Bio

Vashan Wright is an assistant professor at Scripps Institution of Oceanography at UC San Diego and a guest investigator at Woods Hole Oceanographic Institution. Wright is a geophysicist who studies tectonics, paleoclimate, paleoseismicity, and earthquake-triggered hazards such as landslides, submarine slides, and tsunamis. He studies these geologic processes and natural hazards by examining sediments and rocks deposited in or beneath oceans, lakes, rivers, and beaches.

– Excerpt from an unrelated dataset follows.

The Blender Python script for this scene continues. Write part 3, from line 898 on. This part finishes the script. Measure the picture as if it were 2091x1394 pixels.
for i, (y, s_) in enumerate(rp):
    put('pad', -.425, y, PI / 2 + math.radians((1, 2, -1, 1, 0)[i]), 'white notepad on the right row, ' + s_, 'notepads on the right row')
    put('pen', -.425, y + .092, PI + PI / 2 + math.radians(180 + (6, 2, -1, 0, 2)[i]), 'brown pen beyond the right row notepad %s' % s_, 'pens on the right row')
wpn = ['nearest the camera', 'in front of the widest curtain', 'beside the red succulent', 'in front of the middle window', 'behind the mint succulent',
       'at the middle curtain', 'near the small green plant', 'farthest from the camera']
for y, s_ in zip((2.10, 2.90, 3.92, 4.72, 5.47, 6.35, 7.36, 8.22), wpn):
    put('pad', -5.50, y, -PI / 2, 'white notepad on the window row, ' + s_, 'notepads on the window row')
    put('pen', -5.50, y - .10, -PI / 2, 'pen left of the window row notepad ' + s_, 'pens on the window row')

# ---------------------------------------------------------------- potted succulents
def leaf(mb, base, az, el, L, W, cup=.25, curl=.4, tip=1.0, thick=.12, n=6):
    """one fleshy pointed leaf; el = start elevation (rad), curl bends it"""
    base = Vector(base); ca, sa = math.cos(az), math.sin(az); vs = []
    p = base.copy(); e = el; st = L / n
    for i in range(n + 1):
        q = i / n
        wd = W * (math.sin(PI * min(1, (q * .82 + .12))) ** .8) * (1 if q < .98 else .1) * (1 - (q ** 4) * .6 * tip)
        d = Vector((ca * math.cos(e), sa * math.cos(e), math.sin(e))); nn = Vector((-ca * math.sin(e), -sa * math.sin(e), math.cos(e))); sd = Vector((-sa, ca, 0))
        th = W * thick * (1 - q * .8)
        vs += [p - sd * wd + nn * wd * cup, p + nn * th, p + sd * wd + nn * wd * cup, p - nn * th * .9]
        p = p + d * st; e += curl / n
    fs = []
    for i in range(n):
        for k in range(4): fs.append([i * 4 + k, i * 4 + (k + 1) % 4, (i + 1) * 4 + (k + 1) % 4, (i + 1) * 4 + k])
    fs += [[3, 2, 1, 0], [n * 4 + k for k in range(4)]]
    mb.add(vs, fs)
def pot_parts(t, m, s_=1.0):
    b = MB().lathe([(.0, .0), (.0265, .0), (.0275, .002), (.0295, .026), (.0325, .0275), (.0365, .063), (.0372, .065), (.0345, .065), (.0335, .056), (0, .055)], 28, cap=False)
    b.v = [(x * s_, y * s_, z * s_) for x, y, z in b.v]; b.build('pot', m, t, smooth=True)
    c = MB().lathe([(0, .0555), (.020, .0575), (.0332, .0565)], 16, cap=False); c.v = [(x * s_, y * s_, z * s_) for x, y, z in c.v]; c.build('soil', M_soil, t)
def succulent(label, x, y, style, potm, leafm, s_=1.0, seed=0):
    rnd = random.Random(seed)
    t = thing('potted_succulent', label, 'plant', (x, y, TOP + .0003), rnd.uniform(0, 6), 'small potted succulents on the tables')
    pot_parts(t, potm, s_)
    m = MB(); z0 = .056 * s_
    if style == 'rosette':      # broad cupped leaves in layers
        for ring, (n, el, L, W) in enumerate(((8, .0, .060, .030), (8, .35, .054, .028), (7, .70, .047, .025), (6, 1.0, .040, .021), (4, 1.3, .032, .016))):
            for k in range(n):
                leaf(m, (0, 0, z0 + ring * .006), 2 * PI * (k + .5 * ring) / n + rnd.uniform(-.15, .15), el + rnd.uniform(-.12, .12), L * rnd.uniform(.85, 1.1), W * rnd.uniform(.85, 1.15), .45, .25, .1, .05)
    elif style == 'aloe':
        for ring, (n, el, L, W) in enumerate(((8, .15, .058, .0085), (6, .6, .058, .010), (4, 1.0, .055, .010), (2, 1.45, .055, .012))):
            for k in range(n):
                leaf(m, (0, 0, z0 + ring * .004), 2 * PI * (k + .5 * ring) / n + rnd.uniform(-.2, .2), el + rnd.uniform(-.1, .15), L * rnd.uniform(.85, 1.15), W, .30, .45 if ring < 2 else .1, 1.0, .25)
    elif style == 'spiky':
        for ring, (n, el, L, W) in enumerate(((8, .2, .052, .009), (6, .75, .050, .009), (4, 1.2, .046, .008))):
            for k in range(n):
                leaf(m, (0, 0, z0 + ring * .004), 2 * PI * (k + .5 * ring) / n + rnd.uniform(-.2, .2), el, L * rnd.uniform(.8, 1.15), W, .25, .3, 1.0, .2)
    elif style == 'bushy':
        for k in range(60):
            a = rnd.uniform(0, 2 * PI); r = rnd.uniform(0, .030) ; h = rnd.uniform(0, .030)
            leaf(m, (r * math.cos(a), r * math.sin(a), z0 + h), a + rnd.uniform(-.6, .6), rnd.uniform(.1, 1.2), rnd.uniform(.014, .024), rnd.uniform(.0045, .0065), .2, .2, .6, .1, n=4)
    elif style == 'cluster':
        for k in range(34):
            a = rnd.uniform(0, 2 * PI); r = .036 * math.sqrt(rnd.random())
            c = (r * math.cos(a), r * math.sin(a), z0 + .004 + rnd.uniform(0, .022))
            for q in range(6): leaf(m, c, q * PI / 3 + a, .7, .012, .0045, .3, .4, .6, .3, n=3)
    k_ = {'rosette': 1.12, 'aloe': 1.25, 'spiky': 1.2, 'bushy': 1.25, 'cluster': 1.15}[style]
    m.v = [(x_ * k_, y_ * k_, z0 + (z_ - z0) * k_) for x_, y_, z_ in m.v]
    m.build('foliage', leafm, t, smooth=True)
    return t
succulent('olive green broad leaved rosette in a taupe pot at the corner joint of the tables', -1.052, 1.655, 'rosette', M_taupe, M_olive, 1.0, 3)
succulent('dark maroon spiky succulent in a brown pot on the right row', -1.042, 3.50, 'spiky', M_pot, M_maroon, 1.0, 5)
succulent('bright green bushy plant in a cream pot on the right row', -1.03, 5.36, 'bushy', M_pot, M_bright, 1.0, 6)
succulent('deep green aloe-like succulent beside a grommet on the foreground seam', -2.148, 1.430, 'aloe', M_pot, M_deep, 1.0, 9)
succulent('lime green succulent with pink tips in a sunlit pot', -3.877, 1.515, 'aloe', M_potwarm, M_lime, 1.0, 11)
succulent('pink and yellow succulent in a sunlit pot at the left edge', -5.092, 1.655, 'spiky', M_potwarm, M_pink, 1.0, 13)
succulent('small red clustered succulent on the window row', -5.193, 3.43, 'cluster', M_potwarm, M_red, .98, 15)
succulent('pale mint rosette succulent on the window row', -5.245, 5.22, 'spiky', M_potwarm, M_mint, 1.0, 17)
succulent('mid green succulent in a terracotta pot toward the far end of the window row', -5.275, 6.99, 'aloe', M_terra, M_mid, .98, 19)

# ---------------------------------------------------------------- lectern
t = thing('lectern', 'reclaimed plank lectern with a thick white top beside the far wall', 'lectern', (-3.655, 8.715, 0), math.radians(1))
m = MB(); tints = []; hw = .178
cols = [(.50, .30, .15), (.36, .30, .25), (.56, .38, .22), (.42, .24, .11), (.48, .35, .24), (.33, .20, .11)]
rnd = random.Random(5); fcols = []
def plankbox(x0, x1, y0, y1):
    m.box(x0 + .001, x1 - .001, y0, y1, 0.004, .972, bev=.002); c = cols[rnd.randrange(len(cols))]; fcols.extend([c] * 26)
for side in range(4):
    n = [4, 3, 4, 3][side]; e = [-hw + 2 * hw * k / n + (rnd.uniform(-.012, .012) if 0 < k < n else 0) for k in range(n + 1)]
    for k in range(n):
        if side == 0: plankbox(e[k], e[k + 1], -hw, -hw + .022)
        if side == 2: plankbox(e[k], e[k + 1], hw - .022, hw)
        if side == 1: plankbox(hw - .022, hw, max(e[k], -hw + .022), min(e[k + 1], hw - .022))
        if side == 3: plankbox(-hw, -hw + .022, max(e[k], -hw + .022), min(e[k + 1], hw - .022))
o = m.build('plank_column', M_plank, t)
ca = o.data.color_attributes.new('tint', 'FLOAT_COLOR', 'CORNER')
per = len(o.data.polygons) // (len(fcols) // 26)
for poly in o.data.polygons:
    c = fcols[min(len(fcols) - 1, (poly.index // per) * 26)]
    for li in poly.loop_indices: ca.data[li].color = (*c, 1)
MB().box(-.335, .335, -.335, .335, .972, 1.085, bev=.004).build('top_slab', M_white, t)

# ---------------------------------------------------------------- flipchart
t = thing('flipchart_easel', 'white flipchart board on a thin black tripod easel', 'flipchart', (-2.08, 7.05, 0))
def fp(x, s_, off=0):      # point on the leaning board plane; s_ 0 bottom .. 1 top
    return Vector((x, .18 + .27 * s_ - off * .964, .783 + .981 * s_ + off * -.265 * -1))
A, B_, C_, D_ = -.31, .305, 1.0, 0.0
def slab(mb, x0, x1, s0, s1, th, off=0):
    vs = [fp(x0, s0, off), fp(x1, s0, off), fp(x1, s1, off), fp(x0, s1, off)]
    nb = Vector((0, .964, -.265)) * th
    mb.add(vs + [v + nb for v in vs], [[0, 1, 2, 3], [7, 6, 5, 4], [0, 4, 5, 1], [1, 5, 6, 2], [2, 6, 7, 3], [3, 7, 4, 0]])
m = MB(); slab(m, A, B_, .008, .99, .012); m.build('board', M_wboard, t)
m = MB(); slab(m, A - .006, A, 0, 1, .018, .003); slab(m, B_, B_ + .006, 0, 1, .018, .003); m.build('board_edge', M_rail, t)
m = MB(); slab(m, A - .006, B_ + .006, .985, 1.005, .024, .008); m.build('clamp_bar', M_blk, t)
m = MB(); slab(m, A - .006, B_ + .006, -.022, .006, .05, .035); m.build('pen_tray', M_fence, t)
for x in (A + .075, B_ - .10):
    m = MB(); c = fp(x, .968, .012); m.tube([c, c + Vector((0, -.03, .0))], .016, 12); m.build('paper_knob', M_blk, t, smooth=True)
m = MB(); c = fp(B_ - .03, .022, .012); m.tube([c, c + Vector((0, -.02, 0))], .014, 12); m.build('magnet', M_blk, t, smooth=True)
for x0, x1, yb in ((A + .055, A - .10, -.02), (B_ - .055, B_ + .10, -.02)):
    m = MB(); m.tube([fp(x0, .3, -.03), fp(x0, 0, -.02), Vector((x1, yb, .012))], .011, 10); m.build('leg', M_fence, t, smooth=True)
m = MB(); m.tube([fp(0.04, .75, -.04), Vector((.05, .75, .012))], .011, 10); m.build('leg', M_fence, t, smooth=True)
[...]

Wright examines sediments and rocks using seismic reflection and refraction profiles, which are tools that estimate the properties of the Earth’s subsurface from human-controlled sound waves. He also examines sediments and rocks using cores, aerial imagery, and x-rays. He combines data from these methods with numerical, experimental, and theoretical rock physics, fluid flow, and heat flow models to understand how sediments and rocks change or deform on both macro- (kilometer-scale) and microscopic scales after deposition. He then uses established principles of geology to determine whether any observed post-depositional changes to sediments and rocks are related to tectonic forces, paleoclimatic changes, paleoseismicity, and/or past earthquake-triggered hazards. His studies help us understand how and why the earth and other planets may respond to future hazards.

Wright earned his bachelor’s of science degree in geology and business from Calvin College in Grand Rapids, Mich., and his doctoral degree in geophysics from Southern Methodist University in Dallas, Texas.